Alongside the review, the FMA is also initiating a more detailed examination of business models used by licensed financial advice providers (FAPs). This effort aims to support more targeted regulatory conversations around fairness, suitability, and conduct risk.
This initiative comes after the FMA released an overview of the financial advice sector’s regulatory returns for the year ending June 30, 2024.
The data, collected from 1,410 licensed FAPs, showed that 8,472 financial advisers were active in the market, down from 9,300 in 2021. Advice related to life and health insurance remained the most commonly offered services. According to the data, 36 providers offered digital advice platforms, serving approximately 86,500 clients.
The FMA noted that 97% of complaints received were resolved within three months, and many providers operate across multiple product areas or through referral networks.
Barrass said that understanding how advice businesses operate will allow the FMA to engage more effectively and anticipate potential conduct issues.

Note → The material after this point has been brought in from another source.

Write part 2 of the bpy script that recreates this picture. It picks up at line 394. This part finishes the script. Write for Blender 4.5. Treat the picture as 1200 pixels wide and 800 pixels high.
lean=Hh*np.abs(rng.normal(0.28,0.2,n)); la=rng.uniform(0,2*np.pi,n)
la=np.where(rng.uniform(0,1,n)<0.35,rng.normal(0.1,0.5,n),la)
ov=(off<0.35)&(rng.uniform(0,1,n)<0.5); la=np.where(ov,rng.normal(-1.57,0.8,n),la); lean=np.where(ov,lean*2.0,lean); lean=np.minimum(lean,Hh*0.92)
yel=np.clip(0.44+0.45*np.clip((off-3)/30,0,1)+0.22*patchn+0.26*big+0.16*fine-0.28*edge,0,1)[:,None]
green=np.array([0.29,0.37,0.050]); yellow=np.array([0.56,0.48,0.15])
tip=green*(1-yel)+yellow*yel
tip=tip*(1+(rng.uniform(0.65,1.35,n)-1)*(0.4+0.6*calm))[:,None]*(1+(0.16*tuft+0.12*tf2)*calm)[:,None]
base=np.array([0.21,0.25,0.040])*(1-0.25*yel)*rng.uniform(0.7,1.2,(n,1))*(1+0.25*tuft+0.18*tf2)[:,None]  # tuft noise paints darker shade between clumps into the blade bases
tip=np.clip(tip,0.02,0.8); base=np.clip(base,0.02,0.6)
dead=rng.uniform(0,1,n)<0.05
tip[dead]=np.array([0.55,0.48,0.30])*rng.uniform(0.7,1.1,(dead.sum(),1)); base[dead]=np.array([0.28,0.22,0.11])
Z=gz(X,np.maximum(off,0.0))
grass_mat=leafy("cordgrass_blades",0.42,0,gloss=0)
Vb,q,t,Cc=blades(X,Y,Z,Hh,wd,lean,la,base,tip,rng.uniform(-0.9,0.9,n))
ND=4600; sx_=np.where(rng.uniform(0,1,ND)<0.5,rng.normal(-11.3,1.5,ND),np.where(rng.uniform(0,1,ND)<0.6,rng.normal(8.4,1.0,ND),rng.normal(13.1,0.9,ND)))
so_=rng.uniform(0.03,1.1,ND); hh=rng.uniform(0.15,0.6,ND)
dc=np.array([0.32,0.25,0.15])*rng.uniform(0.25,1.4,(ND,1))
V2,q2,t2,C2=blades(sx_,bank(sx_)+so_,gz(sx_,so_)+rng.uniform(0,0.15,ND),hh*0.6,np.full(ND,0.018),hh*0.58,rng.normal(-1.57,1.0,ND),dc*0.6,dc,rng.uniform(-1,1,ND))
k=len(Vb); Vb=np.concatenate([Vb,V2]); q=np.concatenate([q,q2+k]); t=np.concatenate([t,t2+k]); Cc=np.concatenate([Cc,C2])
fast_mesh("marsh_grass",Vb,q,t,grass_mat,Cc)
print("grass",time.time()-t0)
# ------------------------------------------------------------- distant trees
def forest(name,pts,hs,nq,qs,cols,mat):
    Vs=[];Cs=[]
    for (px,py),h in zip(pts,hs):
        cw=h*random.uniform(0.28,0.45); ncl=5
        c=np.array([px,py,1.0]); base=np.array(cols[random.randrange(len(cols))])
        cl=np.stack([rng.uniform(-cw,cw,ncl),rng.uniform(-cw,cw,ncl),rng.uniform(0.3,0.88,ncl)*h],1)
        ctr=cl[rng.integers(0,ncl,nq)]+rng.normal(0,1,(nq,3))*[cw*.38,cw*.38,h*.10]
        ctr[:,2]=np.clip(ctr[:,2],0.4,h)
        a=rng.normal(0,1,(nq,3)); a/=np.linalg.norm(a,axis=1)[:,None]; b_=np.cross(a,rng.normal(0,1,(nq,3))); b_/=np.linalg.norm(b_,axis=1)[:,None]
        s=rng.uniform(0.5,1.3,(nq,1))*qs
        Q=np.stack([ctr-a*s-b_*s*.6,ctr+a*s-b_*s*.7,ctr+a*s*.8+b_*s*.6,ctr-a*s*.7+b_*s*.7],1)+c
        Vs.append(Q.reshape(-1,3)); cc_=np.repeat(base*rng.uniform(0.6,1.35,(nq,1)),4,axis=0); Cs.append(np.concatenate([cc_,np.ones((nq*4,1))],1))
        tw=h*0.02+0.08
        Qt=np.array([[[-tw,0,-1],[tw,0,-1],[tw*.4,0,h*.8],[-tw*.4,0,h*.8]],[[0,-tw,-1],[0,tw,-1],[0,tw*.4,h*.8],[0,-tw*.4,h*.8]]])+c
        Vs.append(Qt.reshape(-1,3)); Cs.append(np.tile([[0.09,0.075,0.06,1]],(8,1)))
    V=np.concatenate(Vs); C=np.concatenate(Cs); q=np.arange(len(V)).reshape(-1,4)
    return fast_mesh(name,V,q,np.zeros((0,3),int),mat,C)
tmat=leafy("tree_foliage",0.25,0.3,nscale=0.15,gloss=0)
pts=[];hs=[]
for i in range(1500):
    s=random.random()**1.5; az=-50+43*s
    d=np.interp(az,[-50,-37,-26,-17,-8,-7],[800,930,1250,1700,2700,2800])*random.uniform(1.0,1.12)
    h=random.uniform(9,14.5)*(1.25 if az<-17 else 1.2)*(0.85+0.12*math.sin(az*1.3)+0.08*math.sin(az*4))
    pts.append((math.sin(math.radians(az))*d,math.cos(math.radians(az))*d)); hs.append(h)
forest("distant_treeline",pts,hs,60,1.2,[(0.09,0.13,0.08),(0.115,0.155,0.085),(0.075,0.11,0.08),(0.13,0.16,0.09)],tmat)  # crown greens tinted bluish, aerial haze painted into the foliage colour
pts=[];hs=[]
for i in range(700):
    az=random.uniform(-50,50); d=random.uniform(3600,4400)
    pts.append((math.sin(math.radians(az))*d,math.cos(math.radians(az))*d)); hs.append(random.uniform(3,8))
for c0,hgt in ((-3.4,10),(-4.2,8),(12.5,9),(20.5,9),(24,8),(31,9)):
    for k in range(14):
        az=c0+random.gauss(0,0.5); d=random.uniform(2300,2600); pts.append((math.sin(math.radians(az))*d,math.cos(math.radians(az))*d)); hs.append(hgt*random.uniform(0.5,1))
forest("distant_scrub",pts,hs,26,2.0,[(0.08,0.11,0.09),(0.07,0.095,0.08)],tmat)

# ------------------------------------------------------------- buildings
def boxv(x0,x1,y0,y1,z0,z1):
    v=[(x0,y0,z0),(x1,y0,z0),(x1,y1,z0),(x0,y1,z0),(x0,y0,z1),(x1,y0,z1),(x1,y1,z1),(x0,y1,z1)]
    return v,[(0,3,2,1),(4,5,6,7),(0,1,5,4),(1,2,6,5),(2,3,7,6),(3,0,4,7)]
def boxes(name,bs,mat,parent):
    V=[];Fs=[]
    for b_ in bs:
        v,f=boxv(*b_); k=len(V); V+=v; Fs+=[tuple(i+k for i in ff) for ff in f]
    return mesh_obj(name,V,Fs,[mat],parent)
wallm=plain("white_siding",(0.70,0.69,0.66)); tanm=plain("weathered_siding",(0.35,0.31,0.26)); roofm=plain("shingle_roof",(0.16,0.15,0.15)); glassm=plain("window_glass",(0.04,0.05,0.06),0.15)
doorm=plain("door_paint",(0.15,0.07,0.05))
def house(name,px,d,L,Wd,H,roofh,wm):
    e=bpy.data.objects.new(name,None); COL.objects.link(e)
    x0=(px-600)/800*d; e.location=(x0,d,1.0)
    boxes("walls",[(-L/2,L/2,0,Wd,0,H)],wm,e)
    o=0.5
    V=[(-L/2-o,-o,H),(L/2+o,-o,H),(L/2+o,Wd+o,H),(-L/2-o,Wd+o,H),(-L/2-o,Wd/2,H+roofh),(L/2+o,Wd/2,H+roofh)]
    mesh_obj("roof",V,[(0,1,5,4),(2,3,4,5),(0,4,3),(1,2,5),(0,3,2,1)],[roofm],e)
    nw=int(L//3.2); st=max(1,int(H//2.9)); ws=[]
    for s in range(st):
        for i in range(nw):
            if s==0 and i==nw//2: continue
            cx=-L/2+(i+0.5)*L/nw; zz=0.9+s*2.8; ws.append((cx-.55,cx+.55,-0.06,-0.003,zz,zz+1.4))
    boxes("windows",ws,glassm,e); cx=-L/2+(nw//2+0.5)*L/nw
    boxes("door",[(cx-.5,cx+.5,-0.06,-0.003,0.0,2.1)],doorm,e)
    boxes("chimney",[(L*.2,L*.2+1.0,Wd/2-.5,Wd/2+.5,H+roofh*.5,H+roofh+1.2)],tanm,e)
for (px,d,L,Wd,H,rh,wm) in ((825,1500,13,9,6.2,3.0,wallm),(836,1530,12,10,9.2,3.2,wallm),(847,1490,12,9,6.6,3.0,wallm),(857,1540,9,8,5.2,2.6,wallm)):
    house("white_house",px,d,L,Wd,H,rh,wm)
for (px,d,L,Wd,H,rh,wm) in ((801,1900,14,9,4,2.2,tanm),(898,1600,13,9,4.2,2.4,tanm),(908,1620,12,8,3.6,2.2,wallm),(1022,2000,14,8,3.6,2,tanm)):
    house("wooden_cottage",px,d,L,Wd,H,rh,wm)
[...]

“Analysing business models is critical to helping the FMA identify emerging risks around firms treating clients fairly, providing suitable advice, and operating with integrity. It will make our regulatory approach real by shifting to having more sophisticated conversations with FAPs about how compliance fits within their business,” she said.
Separately, the CoFI regime came into force on March 31, placing new conduct obligations on licensed banks, insurers, and non-bank deposit takers.
Under the new rules, institutions must establish and maintain fair conduct programmes that guide customer interactions throughout the product lifecycle, including onboarding, servicing, and complaints handling.
Institutions are also required to publish summaries of their conduct programmes to give consumers greater transparency into how financial service providers are meeting their obligations.